A short but slick action shooter that feels like a toned down version of Hotline Miami in many ways. My Friend Pedro does a lot of cooooool things with it, the gameplay is easy to pickup, difficult to master but fairly addicting, the music is thumping, and it's all in a package that's around 3-5 hours (Beat it in around 3 but I could see it being a little longer on higher difficulty settings).

The look of the game is kinda interesting at first, nothing too crazy and over the top visually though and it does all feel kinda samesy and repetitive from that perspective as you progress through the various levels. The levels and look never change up all that much, enemies pretty much look the same, areas kinda all feel the same as well, so any interesting look does quickly fade into the background as you progress.

The gameplay is fun though. You're just looking to blast your way through these areas and build up your chain of cool shit (not sure what it's actually called but the chain combos continue to increase the more you're flowing through the various areas and as you chain together your kills).

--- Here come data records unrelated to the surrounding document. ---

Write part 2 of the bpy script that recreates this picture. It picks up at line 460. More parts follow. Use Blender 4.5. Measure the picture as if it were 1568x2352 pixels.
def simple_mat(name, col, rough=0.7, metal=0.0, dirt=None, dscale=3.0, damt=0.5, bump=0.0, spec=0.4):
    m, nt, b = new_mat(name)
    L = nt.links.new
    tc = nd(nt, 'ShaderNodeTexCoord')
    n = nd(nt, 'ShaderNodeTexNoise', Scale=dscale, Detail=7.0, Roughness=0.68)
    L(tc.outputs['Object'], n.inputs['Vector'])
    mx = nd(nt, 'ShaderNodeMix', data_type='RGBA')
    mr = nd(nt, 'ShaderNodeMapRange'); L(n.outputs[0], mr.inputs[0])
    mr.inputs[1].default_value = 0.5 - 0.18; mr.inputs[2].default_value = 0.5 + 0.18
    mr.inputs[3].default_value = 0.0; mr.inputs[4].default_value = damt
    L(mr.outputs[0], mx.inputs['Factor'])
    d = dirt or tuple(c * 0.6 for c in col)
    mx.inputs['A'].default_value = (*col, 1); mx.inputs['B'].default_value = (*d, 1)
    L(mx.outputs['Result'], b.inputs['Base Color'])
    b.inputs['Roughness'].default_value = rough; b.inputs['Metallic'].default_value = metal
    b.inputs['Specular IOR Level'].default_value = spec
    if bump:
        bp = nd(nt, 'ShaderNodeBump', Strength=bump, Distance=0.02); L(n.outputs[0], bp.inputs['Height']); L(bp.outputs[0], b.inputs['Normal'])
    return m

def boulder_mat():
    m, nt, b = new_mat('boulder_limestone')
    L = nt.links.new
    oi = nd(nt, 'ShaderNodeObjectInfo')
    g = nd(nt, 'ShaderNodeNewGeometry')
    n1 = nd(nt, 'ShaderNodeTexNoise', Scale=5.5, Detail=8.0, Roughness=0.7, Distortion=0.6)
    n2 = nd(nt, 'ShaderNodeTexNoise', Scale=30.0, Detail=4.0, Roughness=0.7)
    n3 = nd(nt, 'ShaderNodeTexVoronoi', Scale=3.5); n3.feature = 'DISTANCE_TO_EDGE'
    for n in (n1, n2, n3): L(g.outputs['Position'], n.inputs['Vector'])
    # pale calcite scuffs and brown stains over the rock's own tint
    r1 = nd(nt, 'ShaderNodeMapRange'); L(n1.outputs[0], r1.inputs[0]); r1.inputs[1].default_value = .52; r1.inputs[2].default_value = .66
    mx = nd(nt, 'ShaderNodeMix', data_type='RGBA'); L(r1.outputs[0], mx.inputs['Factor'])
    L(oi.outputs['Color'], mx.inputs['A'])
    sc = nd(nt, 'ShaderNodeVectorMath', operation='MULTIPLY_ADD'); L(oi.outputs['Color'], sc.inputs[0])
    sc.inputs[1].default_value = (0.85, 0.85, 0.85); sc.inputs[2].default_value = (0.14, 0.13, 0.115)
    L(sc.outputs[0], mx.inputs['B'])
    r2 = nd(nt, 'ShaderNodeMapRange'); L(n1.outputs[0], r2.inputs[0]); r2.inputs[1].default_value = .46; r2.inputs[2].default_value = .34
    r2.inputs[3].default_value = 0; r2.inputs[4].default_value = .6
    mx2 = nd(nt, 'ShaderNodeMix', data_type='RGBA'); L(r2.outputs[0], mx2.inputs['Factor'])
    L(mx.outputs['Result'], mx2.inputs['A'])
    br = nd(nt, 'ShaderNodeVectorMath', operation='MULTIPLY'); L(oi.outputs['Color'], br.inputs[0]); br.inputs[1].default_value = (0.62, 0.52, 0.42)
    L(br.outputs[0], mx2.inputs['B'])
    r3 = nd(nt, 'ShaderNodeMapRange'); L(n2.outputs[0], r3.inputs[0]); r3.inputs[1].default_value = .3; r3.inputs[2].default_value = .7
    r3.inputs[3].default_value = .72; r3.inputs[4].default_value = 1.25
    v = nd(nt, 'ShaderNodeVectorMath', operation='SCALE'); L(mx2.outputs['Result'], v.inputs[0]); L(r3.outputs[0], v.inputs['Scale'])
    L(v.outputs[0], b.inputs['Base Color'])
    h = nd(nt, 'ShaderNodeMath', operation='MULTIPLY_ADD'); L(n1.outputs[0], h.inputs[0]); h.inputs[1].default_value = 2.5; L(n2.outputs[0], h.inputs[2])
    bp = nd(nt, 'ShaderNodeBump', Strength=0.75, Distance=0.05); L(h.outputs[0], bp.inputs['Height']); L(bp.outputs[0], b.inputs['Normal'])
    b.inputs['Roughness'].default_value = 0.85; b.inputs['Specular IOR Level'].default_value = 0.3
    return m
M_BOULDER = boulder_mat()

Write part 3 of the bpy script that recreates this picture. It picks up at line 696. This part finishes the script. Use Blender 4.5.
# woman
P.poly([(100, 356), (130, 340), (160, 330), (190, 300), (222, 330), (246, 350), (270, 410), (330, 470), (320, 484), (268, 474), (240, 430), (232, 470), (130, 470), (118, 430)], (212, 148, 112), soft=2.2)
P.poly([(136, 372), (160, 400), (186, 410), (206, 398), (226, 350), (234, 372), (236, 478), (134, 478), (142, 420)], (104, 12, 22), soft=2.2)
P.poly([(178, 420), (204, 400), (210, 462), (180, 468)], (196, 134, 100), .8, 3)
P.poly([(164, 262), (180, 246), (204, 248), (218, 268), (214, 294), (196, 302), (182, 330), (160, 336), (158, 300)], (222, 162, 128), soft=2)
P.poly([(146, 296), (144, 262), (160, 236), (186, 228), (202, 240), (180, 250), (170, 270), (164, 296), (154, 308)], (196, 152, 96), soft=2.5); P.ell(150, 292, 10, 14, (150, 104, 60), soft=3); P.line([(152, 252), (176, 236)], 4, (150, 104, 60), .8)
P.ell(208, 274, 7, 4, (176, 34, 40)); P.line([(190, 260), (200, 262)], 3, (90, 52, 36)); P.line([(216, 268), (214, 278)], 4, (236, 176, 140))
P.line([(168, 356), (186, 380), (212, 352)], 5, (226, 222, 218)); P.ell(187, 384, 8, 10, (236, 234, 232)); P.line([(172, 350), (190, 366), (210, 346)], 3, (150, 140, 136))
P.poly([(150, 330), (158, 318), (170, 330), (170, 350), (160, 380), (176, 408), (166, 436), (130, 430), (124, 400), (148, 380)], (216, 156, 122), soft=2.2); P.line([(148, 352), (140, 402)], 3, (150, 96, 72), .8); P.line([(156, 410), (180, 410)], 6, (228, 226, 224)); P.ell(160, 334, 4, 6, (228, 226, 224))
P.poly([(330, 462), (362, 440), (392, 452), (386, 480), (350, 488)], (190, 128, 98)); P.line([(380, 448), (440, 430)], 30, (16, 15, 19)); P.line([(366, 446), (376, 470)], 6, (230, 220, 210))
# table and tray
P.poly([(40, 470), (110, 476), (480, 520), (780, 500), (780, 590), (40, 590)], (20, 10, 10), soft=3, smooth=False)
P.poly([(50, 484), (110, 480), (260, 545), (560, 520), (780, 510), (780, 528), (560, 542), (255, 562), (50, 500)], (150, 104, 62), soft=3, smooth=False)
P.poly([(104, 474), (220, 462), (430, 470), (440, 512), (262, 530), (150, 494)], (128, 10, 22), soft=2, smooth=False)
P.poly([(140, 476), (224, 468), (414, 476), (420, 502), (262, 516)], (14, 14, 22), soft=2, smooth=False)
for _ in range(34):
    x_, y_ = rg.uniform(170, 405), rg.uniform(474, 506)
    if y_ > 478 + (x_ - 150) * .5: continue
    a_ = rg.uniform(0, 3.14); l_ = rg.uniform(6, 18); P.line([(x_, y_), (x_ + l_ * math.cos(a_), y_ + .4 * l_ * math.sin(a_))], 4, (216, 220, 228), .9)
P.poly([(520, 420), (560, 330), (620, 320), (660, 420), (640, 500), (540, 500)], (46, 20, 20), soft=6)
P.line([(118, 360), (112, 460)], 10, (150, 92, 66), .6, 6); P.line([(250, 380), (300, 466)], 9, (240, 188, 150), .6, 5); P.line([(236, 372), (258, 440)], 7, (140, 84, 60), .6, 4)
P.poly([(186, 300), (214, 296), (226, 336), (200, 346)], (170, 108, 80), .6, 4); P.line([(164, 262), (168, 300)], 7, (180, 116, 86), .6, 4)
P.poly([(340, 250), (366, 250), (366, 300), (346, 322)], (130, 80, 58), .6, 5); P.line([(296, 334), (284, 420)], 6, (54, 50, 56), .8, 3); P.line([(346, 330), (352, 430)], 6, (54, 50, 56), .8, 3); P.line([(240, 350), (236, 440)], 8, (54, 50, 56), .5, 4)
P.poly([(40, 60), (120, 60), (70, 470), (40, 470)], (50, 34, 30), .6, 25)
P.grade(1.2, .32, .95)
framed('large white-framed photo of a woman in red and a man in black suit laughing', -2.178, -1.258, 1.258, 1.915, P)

The game does offer a bit of variety in the ways you can go about killing people, so you don't have to just bulletstorm your way through it all, but it's mostly going to be tied to that aspect either way. Whether that's ricocheting your shots off of things in order to hit guys, or going up or down ropes while shooting and taking guys out. You'll even at times be able to throw items up into the air and use it to your advantage, such as throwing a frying pan into the air and shooting it to have your bullets ricochet off of it and at enemies. You can kick people to death though, you can blow them up of course, you can hit them with barrels so there is minor things you can do to change it up slightly, though obviously the game's focus is on shooting things.

You'll be given a variety of weapons, starting with unlimited ammo handguns but you'll get the obvious things like SMGs, shotguns, even a sniper rifle and assault rifle. The guns are pretty by the book and you'll need to find ammo for them to consistently use them so you'll have to swap in between things as you go from area to area.

Swapping out isn't too bad, a simple press of the d pad left or right will change these up. The only issue is that you will have to scroll passed some of these if you're trying to get to a specific weapon. This on its own isn't a hard/bad thing, but when the game focuses a lot on frenetic, quick action and trying to rack up a massive action chain, slowing down to focus on the exact weapon you're trying to swap to does stick out a lot more.

As you progress too, the game does implement a few platform aspects to the game, simple puzzles you'll have to do in order to get to the next room. These are relatively easy but these actions are definitely not the games strong suit. They just feel a bit off and not as tight as I'd like.

Overall though, for a game this short, it's hard to find massive faults. If you like stylish arcadey action games, My Friend Pedro is a solid single playthrough experience.